FAIRMONT, W.Va. – Fairmont State University students are making strides to help tackle food insecurity.  

The university’s Psi Chi chapters of the International Honor Society in Psychology secured a $750 grant to help stock the on-campus donation center. The grant was given by the Psi Chi’s Grants Committee and Board of Directors. The funds will be used to buy food and hygiene items for Freddie’s Pantry.  

Freddie’s Pantry on Fairmont State University’s campus (WBOY Image)

The chapter’s student president Shelby Helmick said the idea to address food insecurity among the student population stems from a popular psychological model of human potential: Maslow’s Hierarchy of needs.  

“Maslow’s Hierarchy of Needs specifies that having access to basic necessities such as food, safety and shelter enables an individual to switch from a focus on just surviving to a focus on improving mental health,” explained Helmick. “By stocking food items and sanitary products in Freddie’s Pantry, the Fairmont State Psi Chi Chapter is able to support the local community by helping inconvenienced individuals meet their basic need for food thereby allowing them to focus on higher-level needs that can support mental health.” 

Non-perishable items in Freddie’s Pantry (WBOY Image)

Freddies Pantry was unveiled at the start of the fall 2021 semester. It’s located near the parking area of Hunt Haught Hall on Fairmont State University’s campus. The goal is to allow students an anonymous way to collect food and hygiene items if they need them.  

The grant funding will allow Freddie’s Pantry will be fully stocked by Spring 2022. Psi Chi also plans to run an awareness campaign to help decrease the stigma surrounding food pantry usage. 

Hygiene items in Freddie’s Pantry (WBOY Image)

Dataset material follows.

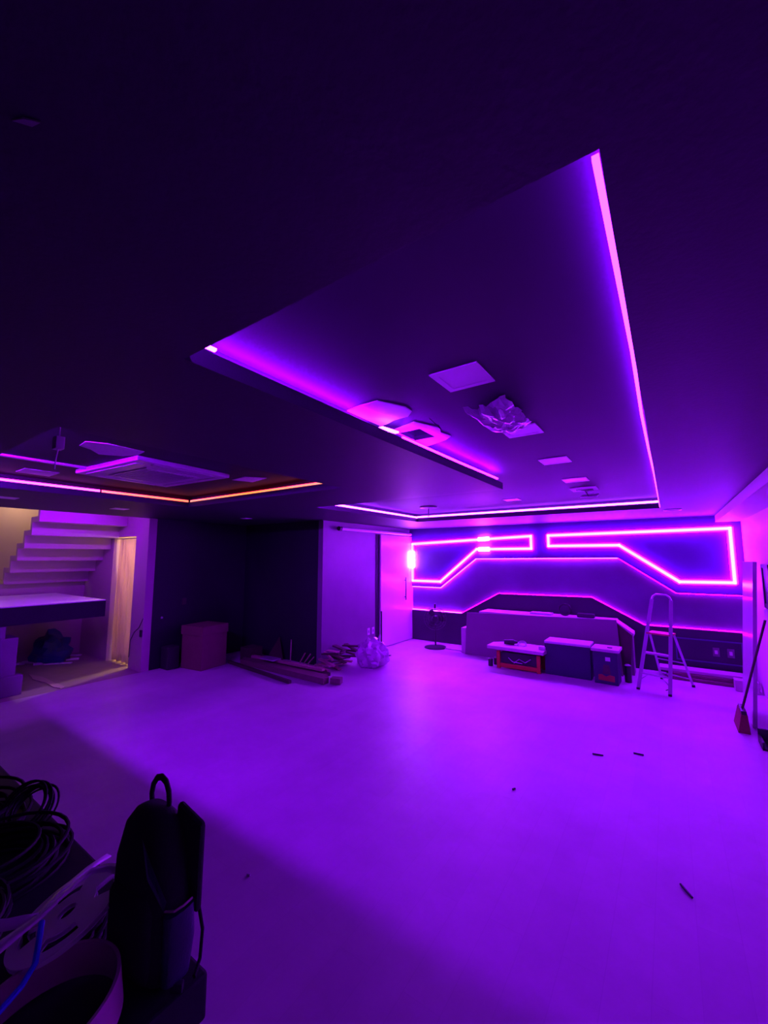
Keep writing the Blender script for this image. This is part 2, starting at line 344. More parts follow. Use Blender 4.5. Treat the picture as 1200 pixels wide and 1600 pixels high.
# curtain in the doorway
bm = B(); nU, nV = 60, 14; g = []
for j in range(nV+1):
    v = j/nV; row = []
    xr = -8.42 if v > .15 else -8.30-.12*(v/.15); xl = -9.10
    for i in range(nU+1):
        u = i/nU; row.append(bm.verts.new((xl+(xr-xl)*u+.01*math.sin(9*v+i), 3.735+.045*math.sin(u*26+1.5*math.sin(3*v))*(1.15-.5*v)+.02, .04+2.32*v)))
    g.append(row)
for j in range(nV):
    for i in range(nU): bm.faces.new((g[j][i], g[j][i+1], g[j+1][i+1], g[j+1][i]))
o = obj('curtain', bm, 'curtain', smooth=True); so = o.modifiers.new('thick', 'SOLIDIFY'); so.thickness = .004
tag(o, 'beige gathered curtain hanging in the lit doorway below the stairs', 'curtain')
bm = B(); tube(bm, [(-9.12, 3.735, 2.37), (-8.2, 3.735, 2.37)], .012); solo('curtain_rail', bm, 'steel', 'thin metal rail across the top of the curtained doorway', 'curtain rail')
# rubbish under the counter
def blob(name, c, s, m, label, cat, seed=1, amp=.18, sub=3, group=None, zmin=0, freq=4):
    from mathutils import noise
    bm = B(); bmesh.ops.create_icosphere(bm, subdivisions=sub, radius=1)
    for v in bm.verts:
        n = noise.noise(v.co*freq*.5+Vector((seed, seed*2, 0)))+.5*noise.noise(v.co*freq*1.3+Vector((seed, 0, 5)))
        v.co = v.co*(1+amp*n*2); v.co = Vector((v.co.x*s[0], v.co.y*s[1], max(v.co.z*s[2]+s[2]*.8, 0)))
    o = obj(name, bm, m, smooth=True); o.location = c; return tag(o, label, cat, group)
blob('plastic_sheet', (-9.85, 3.0, 0), (.3, .28, .3), 'bluepl', 'crumpled dark blue plastic sheet heaped under the counter', 'plastic sheet', 3, .25)
for k in range(9):
    bm = B(); L = random.uniform(.15, .45); box(bm, (-L/2, -.03, 0), (L/2, .03, .02+.02*random.random()))
    o = obj('rubble_piece', bm, 'plaster'); o.location = (-9.95+random.uniform(-.25, .45), 2.35+.14*k, .002); o.rotation_euler = (0, 0, random.uniform(0, 3)); tag(o, 'pale broken scrap lying in the rubble heap under the counter', 'rubble', 'scraps under the counter')
bm = B(); prism(bm, [(-9.15, 2.50, 0), (-8.8, 2.46, 0), (-8.75, 2.44, 0), (-8.3, 2.50, 0), (-7.95, 2.49, 0), (-7.78, 2.53, 0), (-7.85, 2.60, 0), (-8.3, 2.58, 0), (-8.75, 2.58, 0)], (0, 0, .012))
solo('light_streak', bm, 'cream', 'long pale strip standing in for a light streak on the stair room floor', 'strip')  # streak of door light on the floor, modelled as a thin pale solid
bm = B(); tube(bm, [(-7.73, 3.652, .92), (-7.86, 3.65, .75), (-8.02, 3.652, .66), (-8.13, 3.64, .5), (-8.17, 3.65, .2)], .006); solo('cable', bm, 'blackpl', 'thin black cable looping down the pale column by the curtain', 'cable', smooth=True)
bm = B(); box(bm, (-7.80, 3.636, .60), (-7.735, 3.66, .72), bev=.004); solo('wall_box', bm, 'blackpl', 'small black box at the edge of the pale column', 'electrical box')

# ============================================================ CEILING FITTINGS
def sq_panel(x, y, s, label, z=ZI, rz=0, sy=None, group='square panel lights in the recess'):
    t = thing('panel_light', label, 'ceiling light', (x, y, z), rz, group); sy = sy or s; h = s/2; k = sy/2
    bm = B(); e = .03
    for a in ((-h, -k, h, -k+e), (-h, k-e, h, k), (-h, -k+e, -h+e, k-e), (h-e, -k+e, h, k-e)): box(bm, (a[0], a[1], -.006), (a[2], a[3], 0))
    obj('frame', bm, 'panelwhite', t); bm = B(); box(bm, (-h+e, -k+e, -.004), (h-e, k-e, -.001)); obj('diffuser', bm, 'panelwhite', t)
    return t
sq_panel(-.77, 1.78, .24, 'square unlit panel light nearest the right strip corner, before the crumpled film')
sq_panel(-.78, 2.79, .24, 'square unlit panel light half covered by the crumpled film')
sq_panel(-.79, 3.85, .24, 'square unlit panel light third along the row')
sq_panel(-.81, 4.96, .25, 'square unlit panel light fourth along the row, before the hanging fitting')
sq_panel(-1.90, 6.15, .22, 'small bright square panel light off the row, near the far strip')
t = thing('hanging_fitting', 'loose ceiling fitting dangling from its hole near the far strip', 'ceiling light', (-.83, 5.75, ZI))
bm = B(); box(bm, (-.15, -.22, -.015), (.15, .05, 0)); obj('frame', bm, 'plaster', t)
bm = B(); box(bm, (-.09, -.12, -.02), (.10, .0, -.015)); obj('hole', bm, 'blackpl', t, label='dark opening')
bm = B(); box(bm, (-.1, -.0, -.0), (.1, .24, .02), Matrix.Translation((.03, .02, -.11)) @ Matrix.Rotation(R(14), 4, 'X')); obj('panel', bm, 'whiteplastic', t)
bm = B(); tube(bm, [(0, 0, -.02), (.02, .03, -.06), (.03, .08, -.09)], .006); obj('wire', bm, 'blackpl', t)
# crumpled film
from mathutils import noise
bm = B(); G = []; n = 16
for i in range(n+1):
    row = []
    for j in range(n+1):
        u, v = i/n, j/n; x = -.13+.26*u; y = -.26+.52*v+.04*math.sin(5*u)
        h = -.012-.05*max(0, math.sin(PI*u)*math.sin(PI*v))**.6-.03*abs(noise.noise(Vector((u*5, v*5, 2))))-.02*abs(noise.noise(Vector((u*13, v*9, 7))))
        row.append(bm.verts.new((x+.03*noise.noise(Vector((u*7, v*7, 1))), y+.05*noise.noise(Vector((u*6, v*6, 9))), min(h, -.008))))
    G.append(row)
for i in range(n):
    for j in range(n): bm.faces.new((G[i][j], G[i+1][j], G[i+1][j+1], G[i][j+1]))
o = obj('crumpled_film', bm, 'film', smooth=False); o.location = (-.79, 2.38, ZI); o.modifiers.new('t', 'SOLIDIFY').thickness = .003
tag(o, 'shiny crumpled plastic film sagging from the recess ceiling', 'plastic film')
def flat(name, pts, z, m, label, cat, th=.006, group=None):
    bm = B(); prism(bm, [(x, y, z-th) for x, y in pts], (0, 0, th)); return solo(name, bm, m, label, cat, group)
flat('plaster_patch', [(-1.515, 1.80), (-1.40, 1.78), (-1.28, 1.78), (-1.24, 1.86), (-1.20, 1.95), (-1.205, 2.03), (-1.27, 2.09), (-1.38, 2.10), (-1.47, 2.14), (-1.515, 2.14)], ZI, 'plaster', 'pale ragged plaster patch without a hole, beside the left ledge', 'plaster patch')
t = thing('holed_plaster_patch', 'pale plaster patch around a black square hole in the recess', 'plaster patch', (-1.38, 2.45, ZI))
hp = [(-1.50, 2.34), (-1.33, 2.34), (-1.33, 2.57), (-1.50, 2.57)]; op = [(-1.515, 2.27), (-1.29, 2.20), (-1.21, 2.40), (-1.25, 2.50), (-1.23, 2.62), (-1.30, 2.68), (-1.515, 2.76)]
bm = B(); L2 = lambda p: (p[0]+1.38, p[1]-2.45, -.006)
for q in ([op[0], op[1], hp[1], hp[0]], [op[1], op[2], op[3], hp[2], hp[1]], [op[3], op[4], op[5], op[6], hp[3], hp[2]], [op[0], hp[0], hp[3], op[6]]): prism(bm, [L2(p) for p in q], (0, 0, .006))
obj('plaster', bm, 'plaster', t); bm = B()
for k in range(4):
    p, q = hp[k], hp[(k+1) % 4]; bar(bm, (p[0]+1.38, p[1]-2.45, .012), (q[0]+1.38, q[1]-2.45, .012), .006, .03)
obj('hole_rim', bm, 'blackpl', t, label='black rim of the square hole')
bm = B(); tube(bm, [(-1.18, 1.9+.3, ZI-.002), (-1.14, 2.28, ZI-.06), (-1.2, 2.36, ZI-.002)], .003); solo('loose_wire', bm, 'blackpl', 'thin dark wire loop by the black square hole', 'wire')
# round fittings
t = thing('ceiling_rose', 'dark ceiling rose with a cord hanging over the far corner', 'ceiling rose', (-3.36, 6.2, ZI))
bm = B(); lathe(bm, [(0, 0), (.15, 0), (.15, -.02), (.05, -.035), (0, -.035)], 24); obj('plate', bm, 'blackpl', t)
bm = B(); tube(bm, [(0, 0, -.03), (-.005, .01, -.1), (-.0, .0, -.17)], .008); obj('cord', bm, 'blackpl', t)
t = thing('round_downlight', 'round recessed ceiling light between the recess corner and the beam', 'ceiling light', (.09, 7.42, ZC))
bm = B(); lathe(bm, [(.085, -.001), (.115, -.001), (.115, -.014), (.085, -.014)], 28, cap=False); obj('ring', bm, 'whiteplastic', t); bm = B(); lathe(bm, [(0, -.002), (.085, -.002), (.08, -.006), (0, -.006)], 28); obj('lens', bm, 'greyw', t)
sq_panel(-6.58, 2.68, .19, 'flat square ceiling plate above the curtained doorway', ZC, 0, .19, 'square plates on the low ceiling')
sq_panel(-6.45, 1.40, .19, 'flat square ceiling plate at the left frame edge', ZC, 0, .19, 'square plates on the low ceiling')
sq_panel(-6.31, 4.68, .15, 'dim square ceiling plate in the dark alcove', ZC, 0, .15, 'square plates on the low ceiling')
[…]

“The campus community will benefit from this project in many ways,” said Helmick. “Those who are experiencing monetary hardships will be given greater access to basic necessities and food products, while the local community will have increased awareness of the prevalence of food insecurity in West Virginia and of the health benefits one receives when their physiological needs are met.”